Bence de olması gerekiyor çünkü a’yı uzatıyoruz okurken. Ama TDK da yok diyorsa, ne diyelim. Hoş TDK eskisi kadar güvenilir bir kurum değil bence :slight_smile:

3 Beğeni

Bir ara şapka kaldırılmıştı, sonra “hala” gibi kelimelerde kafa karışıklığı olmasın diye geri getirilmişti diye hatırlıyorum. Sadece bu tarz aynı yazılan kelimelere şapka eklenmiş galiba. Mesela “tabi” kelimesi gibi “ayin” kelimesinde de şapka yok ama okurken uzatıyoruz. Böyle karmaşık bir hale geldi durum. :slight_smile:

4 Beğeni

Evet, dediğiniz gibi bir ara kaldırıldı sonra geri getirildi :slight_smile:. Zaten kaldırılması doğru değildi bana göre.

2 Beğeni

Ben de hâlâ, kâr ve ân gibi çift anlamlı kelimelerde şapkalı a’nın kullanılması gerekliliğine inanıyorum. Hem kafa karışıklığını engelliyor hem de dilimize çeşitlilik katıyor.

Eskiden tâbi’ydi doğru yazılışı sanırım, onu tabi’ye çevirdiler.

Onun dışında “o ‘hâlde’ gidelim” gibi her iki yazımını da gördüğüm, doğrusunun ne olduğunu bilmediğim örnekler var.

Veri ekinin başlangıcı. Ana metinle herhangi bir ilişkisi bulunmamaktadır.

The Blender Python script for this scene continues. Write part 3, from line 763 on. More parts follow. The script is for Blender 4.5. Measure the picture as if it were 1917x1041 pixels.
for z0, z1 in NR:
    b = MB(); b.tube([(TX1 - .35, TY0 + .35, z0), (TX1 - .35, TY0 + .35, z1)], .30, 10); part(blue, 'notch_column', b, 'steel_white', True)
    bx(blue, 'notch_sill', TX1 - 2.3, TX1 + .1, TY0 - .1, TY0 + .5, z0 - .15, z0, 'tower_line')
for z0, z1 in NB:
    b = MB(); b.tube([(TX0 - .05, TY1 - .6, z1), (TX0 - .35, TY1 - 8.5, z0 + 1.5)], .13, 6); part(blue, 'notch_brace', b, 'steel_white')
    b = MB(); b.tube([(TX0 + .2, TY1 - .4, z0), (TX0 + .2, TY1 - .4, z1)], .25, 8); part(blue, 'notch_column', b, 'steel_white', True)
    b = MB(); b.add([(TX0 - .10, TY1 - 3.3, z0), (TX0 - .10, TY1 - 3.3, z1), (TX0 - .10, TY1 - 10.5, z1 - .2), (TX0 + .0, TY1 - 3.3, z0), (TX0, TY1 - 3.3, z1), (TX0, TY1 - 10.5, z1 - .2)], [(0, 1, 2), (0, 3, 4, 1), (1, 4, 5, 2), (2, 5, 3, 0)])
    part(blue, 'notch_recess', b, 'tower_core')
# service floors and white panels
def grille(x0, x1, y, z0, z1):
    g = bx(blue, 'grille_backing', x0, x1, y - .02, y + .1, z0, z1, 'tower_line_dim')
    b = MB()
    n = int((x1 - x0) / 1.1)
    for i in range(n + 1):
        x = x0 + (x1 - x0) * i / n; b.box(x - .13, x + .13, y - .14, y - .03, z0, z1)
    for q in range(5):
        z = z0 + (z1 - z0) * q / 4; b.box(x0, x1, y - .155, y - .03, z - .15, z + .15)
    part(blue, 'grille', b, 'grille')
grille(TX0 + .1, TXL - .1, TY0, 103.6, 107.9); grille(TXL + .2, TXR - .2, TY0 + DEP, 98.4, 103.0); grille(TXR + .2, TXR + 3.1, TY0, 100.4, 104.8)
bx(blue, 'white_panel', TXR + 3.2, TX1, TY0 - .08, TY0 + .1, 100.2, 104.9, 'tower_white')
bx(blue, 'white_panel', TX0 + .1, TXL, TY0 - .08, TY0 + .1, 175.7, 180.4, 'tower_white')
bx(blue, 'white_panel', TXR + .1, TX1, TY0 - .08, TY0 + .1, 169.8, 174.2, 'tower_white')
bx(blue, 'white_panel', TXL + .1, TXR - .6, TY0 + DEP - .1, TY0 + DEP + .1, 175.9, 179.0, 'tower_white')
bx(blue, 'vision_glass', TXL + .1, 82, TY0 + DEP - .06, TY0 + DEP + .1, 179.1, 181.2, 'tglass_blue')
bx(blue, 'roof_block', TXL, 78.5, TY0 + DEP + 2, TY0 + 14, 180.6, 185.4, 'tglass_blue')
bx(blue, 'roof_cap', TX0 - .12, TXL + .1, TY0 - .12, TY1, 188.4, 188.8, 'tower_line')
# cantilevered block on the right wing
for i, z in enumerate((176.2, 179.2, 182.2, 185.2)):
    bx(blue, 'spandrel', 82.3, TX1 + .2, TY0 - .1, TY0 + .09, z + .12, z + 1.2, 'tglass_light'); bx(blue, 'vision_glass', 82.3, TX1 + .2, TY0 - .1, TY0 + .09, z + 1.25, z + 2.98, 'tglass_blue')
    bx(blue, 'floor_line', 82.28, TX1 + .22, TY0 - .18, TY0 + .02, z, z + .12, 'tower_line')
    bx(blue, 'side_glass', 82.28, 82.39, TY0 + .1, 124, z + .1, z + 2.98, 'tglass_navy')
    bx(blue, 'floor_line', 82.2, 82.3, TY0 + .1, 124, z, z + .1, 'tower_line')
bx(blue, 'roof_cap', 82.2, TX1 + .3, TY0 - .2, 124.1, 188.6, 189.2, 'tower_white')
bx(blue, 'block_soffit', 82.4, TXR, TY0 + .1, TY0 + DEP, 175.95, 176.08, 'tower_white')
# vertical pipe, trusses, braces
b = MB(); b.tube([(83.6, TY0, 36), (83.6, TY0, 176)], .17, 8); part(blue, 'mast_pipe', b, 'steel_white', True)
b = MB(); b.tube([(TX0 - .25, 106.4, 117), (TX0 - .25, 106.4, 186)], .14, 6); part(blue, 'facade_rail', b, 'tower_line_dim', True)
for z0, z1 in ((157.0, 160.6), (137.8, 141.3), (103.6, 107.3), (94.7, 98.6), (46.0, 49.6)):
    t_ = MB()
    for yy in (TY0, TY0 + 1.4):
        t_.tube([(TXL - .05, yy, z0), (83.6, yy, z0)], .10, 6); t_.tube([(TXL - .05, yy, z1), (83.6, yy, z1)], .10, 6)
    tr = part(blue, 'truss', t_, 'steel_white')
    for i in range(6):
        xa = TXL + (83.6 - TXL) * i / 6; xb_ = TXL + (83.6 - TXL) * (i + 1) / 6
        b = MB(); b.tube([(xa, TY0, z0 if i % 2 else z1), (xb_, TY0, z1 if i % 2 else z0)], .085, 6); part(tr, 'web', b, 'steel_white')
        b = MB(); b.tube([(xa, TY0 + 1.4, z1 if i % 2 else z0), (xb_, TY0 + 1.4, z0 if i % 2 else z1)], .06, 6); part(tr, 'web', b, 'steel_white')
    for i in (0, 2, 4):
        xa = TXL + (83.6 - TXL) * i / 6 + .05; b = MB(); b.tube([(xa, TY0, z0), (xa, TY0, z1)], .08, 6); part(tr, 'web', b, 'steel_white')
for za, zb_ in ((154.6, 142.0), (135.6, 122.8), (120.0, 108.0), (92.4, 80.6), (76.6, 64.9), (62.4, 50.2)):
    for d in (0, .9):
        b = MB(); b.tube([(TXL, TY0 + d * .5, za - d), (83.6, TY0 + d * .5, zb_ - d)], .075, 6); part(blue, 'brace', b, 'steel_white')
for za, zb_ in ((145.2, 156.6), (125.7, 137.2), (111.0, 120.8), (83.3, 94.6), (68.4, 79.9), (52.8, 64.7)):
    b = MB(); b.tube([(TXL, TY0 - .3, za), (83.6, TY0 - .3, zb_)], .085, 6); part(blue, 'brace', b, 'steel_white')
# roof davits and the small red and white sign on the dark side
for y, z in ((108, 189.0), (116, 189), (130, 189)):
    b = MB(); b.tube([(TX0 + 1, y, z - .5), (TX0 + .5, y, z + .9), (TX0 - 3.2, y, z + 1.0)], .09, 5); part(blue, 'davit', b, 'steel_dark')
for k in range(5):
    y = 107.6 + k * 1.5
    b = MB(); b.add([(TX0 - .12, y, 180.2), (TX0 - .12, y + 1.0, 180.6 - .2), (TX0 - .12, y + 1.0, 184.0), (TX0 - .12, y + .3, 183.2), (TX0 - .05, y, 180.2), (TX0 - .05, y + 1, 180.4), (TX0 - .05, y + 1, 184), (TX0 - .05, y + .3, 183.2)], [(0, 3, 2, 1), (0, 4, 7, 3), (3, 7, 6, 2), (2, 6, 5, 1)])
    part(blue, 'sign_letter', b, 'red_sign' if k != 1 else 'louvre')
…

Şikâyet, hikâye ve riyakâr gibi sözcüklerdeyse elimden geldiğince kullanmaya çalışıyorum.

5 Beğeni

@Blackheart @ilydious
TDK düzeltme (şapka) işaretinin hiçbir zaman kaldırılmadığını belirtiyor. Sitesine ulaşamadığım için link veremiyorum ama arama kısmından da bu bilgiye ulaşılabiliyor. Ayrıca Teyit.org’da kaldırıldığı bilgisinin yanlış olduğunu söylüyor.

1 Beğeni

Demek ki o yıllarda kaldırıldığına dair bir algı yaratılmış. Ben de kaldırıldığının konuşulduğunu anımsıyorum.